Enquanto a carência de acomodação se agrava no país, dezenas de milhares de universitários estão entre os principais atingidos, e mais ainda os estrangeiros. Especialista: "É um problema da sociedade como um todo."

Calouros da Universidade de Colônia, Alemanha
Associação Estudantil da Alemanha: "Falta de moradia acessível para estudantes nas metrópoles é estado de coisas deplorável"Foto: Christoph Hardt/Panama Pictures/IMAGO

À medida que caem as temperaturas e graduados e pós-graduados acorrem às universidades para o semestre de inverno na Alemanha, dezenas de milhares se veem sem moradia de longo prazo e pouca ou nenhuma perspectiva de encontrar um leito numa casa de estudantes ou de dividir um apartamento a preço razoável.

Confirmando a gravidade da situação, a Associação Estudantil da cidade de Göttingen, no centro do país, alugou um hotel onde universitários podem se hospedar nas primeiras semanas do semestre, a preço reduzido.

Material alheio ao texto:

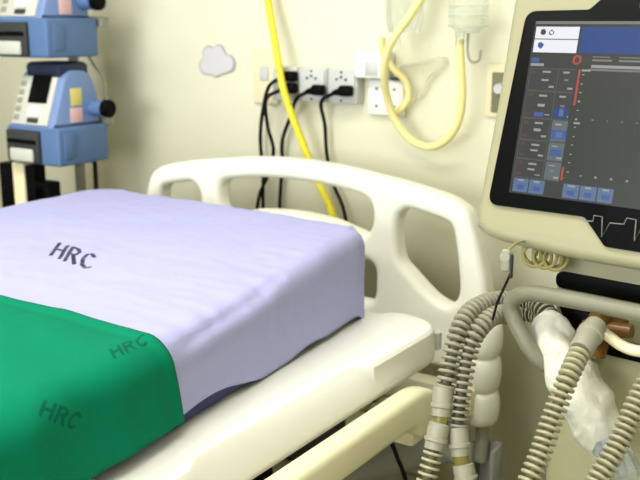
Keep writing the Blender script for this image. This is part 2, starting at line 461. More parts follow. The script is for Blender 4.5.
def seg_mask(nt, vec, segs, wid, soft):
    """1 inside strokes: the smallest distance to a list of segments in cloth coordinates"""
    L = nt.links; prev = None
    def vm(op, a, b_=None):
        n = nt.nodes.new('ShaderNodeVectorMath'); n.operation = op
        for i, q in enumerate((a, b_)):
            if q is None: continue
            if isinstance(q, (tuple, list)): n.inputs[i].default_value = q
            else: L.new(q, n.inputs[i])
        return n
    for a, b_ in segs:
        ba = (b_[0] - a[0], b_[1] - a[1], 0); bb = ba[0] ** 2 + ba[1] ** 2
        pa = vm('SUBTRACT', vec, (a[0], a[1], 0)).outputs[0]
        dt = vm('DOT_PRODUCT', pa, ba).outputs['Value']
        mu = nt.nodes.new('ShaderNodeMath'); mu.operation = 'MULTIPLY'; mu.use_clamp = True; mu.inputs[1].default_value = 1 / bb; L.new(dt, mu.inputs[0])
        scn = nt.nodes.new('ShaderNodeVectorMath'); scn.operation = 'SCALE'; scn.inputs[0].default_value = ba; L.new(mu.outputs[0], scn.inputs['Scale'])
        ln = vm('LENGTH', vm('SUBTRACT', pa, scn.outputs[0]).outputs[0]).outputs['Value']
        if prev is None: prev = ln
        else:
            mn = nt.nodes.new('ShaderNodeMath'); mn.operation = 'MINIMUM'; L.new(prev, mn.inputs[0]); L.new(ln, mn.inputs[1]); prev = mn.outputs[0]
    mr = nt.nodes.new('ShaderNodeMapRange'); mr.inputs['From Min'].default_value = wid; mr.inputs['From Max'].default_value = wid + soft
    mr.inputs['To Min'].default_value = 1; mr.inputs['To Max'].default_value = 0; L.new(prev, mr.inputs['Value'])
    return mr.outputs['Result']

LET = {'H': [((0, 0), (0, 1)), ((.62, 0), (.62, 1)), ((0, .52), (.62, .52))],
       'R': [((0, 0), (0, 1)), ((0, 1), (.42, .97)), ((.42, .97), (.6, .8)), ((.6, .8), (.42, .52)), ((.42, .52), (0, .5)), ((.3, .5), (.66, 0))],
       'C': [((.64, .85), (.42, 1)), ((.42, 1), (.14, .86)), ((.14, .86), (.02, .5)), ((.02, .5), (.14, .12)), ((.14, .12), (.42, 0)), ((.42, 0), (.66, .14))]}
def word(txt, o, bx, by):
    out = []
    for i, ch in enumerate(txt):
        for a, b_ in LET[ch]:
            f = lambda p: (o[0] + bx[0] * (i + p[0]) + by[0] * p[1], o[1] + bx[1] * (i + p[0]) + by[1] * p[1])
            out.append((f(a), f(b_)))
    return out

def cloth_mat(name, rgb, ink, words, wid, soft, weave=.25, strength=.9):
    m = mat(name, rgb, .9, spec=.15); nt = m.node_tree; L = nt.links; b = nt.nodes['Principled BSDF']
    uv = nt.nodes.new('ShaderNodeUVMap'); uv.uv_map = 'cloth'
    mask = None
    for segs in words:
        k = seg_mask(nt, uv.outputs[0], segs, wid, soft)
        if mask is None: mask = k
        else:
            mx = nt.nodes.new('ShaderNodeMath'); mx.operation = 'MAXIMUM'; L.new(mask, mx.inputs[0]); L.new(k, mx.inputs[1]); mask = mx.outputs[0]
    nz = nt.nodes.new('ShaderNodeTexNoise'); nz.inputs['Scale'].default_value = 60; L.new(uv.outputs[0], nz.inputs['Vector'])
    mr = nt.nodes.new('ShaderNodeMapRange'); mr.inputs['From Min'].default_value = .3; mr.inputs['From Max'].default_value = .5
    mr.inputs['To Min'].default_value = strength * .7; mr.inputs['To Max'].default_value = strength; L.new(nz.outputs['Fac'], mr.inputs['Value'])
    mu = nt.nodes.new('ShaderNodeMath'); mu.operation = 'MULTIPLY'; L.new(mask, mu.inputs[0]); L.new(mr.outputs[0], mu.inputs[1])
    mx = nt.nodes.new('ShaderNodeMix'); mx.data_type = 'RGBA'; mx.inputs[6].default_value = lin(rgb); mx.inputs[7].default_value = lin(ink)
    L.new(mu.outputs[0], mx.inputs[0]); L.new(mx.outputs[2], b.inputs['Base Color'])
    n2 = nt.nodes.new('ShaderNodeTexNoise'); n2.inputs['Scale'].default_value = 28; n2.inputs['Detail'].default_value = 6; n2.inputs['Distortion'].default_value = .6
    L.new(uv.outputs[0], n2.inputs['Vector'])
    bp = nt.nodes.new('ShaderNodeBump'); bp.inputs['Strength'].default_value = weave; bp.inputs['Distance'].default_value = .006
    L.new(n2.outputs['Fac'], bp.inputs['Height']); L.new(bp.outputs['Normal'], b.inputs['Normal'])
    return m

def cloth(name, us, vs, fn, m, thick):
    me = bpy.data.meshes.new(name); V = []; UV = []; F = []
    for v in vs:
        for u in us: V.append(fn(u, v)); UV.append((u, v))
    n = len(us)
    for j in range(len(vs) - 1):
        for i in range(n - 1): F.append((j * n + i, j * n + i + 1, (j + 1) * n + i + 1, (j + 1) * n + i))
    me.from_pydata(V, [], F); lay = me.uv_layers.new(name='cloth')
    for l in me.loops: lay.data[l.index].uv = UV[l.vertex_index]
    o = link(name, me, m)
    so = o.modifiers.new('thickness', 'SOLIDIFY'); so.thickness = thick; so.offset = -1
    return o
def frange(a, b_, step):
    n = int(round((b_ - a) / step)); return [a + (b_ - a) * i / n for i in range(n + 1)]
def gauss(x, s): return math.exp(-(x / s) ** 2)
def ss(a, b_, x):
    t = min(1, max(0, (x - a) / (b_ - a))); return t * t * (3 - 2 * t)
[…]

Em Munique, no sul, os estudantes têm que contar, em média, com 720 euros (R$ 3.840) de aluguel. Em reação, uma plataforma de camping oferece aos que não encontram acomodação a possibilidade de acampar por taxas mais baixas.

No início de 2023, o Instituto de Pesquisa Eduard Pestel constatou um déficit de mais de 700 mil apartamentos na Alemanha, sobretudo no segmento mais acessível. Além disso, os aluguéis subiram drasticamente, principalmente nas grandes cidades universitárias.

A falta de moradia acessível para estudantes nas metrópoles tem sido um "estado de coisas deplorável" há décadas, criticou o diretor da Associação Estudantil da Alemanha (DSW), Matthias Anbuhl, num comunicado divulgado em 16 de outubro. Atualmente a instituição mantém cerca de 1.700 dormitórios em todo o país, com 196 mil vagas, porém tem mais de 32 mil nomes em sua lista de espera.

Couch surf e trajetos longos

Sentado com seu laptop num sofá meio surrado no campus da Universidade Livre de Berlim (FU), o calouro de 22 anos Merlin não conseguiu um quarto num apartamento partilhado, e atualmente está alojado entre a casa dos pais, em Kleinmachnow, nos arredores da capital, e a da tia, mais perto do campus. "Eu posso pagar uns 500 euros de aluguel, e muitas vezes não recebo nem uma resposta dos proprietários", queixa-se.

Na poltrona ao lado, a estudante de veterinária Talina, de 21 anos, conta que recebeu apenas um mês de prazo para liberar seu apartamento a uma família que retorna em agosto. Sua colega Elli, da mesma idade, está morando num quarto e precisa encontrar uma alternativa antes do fim do ano.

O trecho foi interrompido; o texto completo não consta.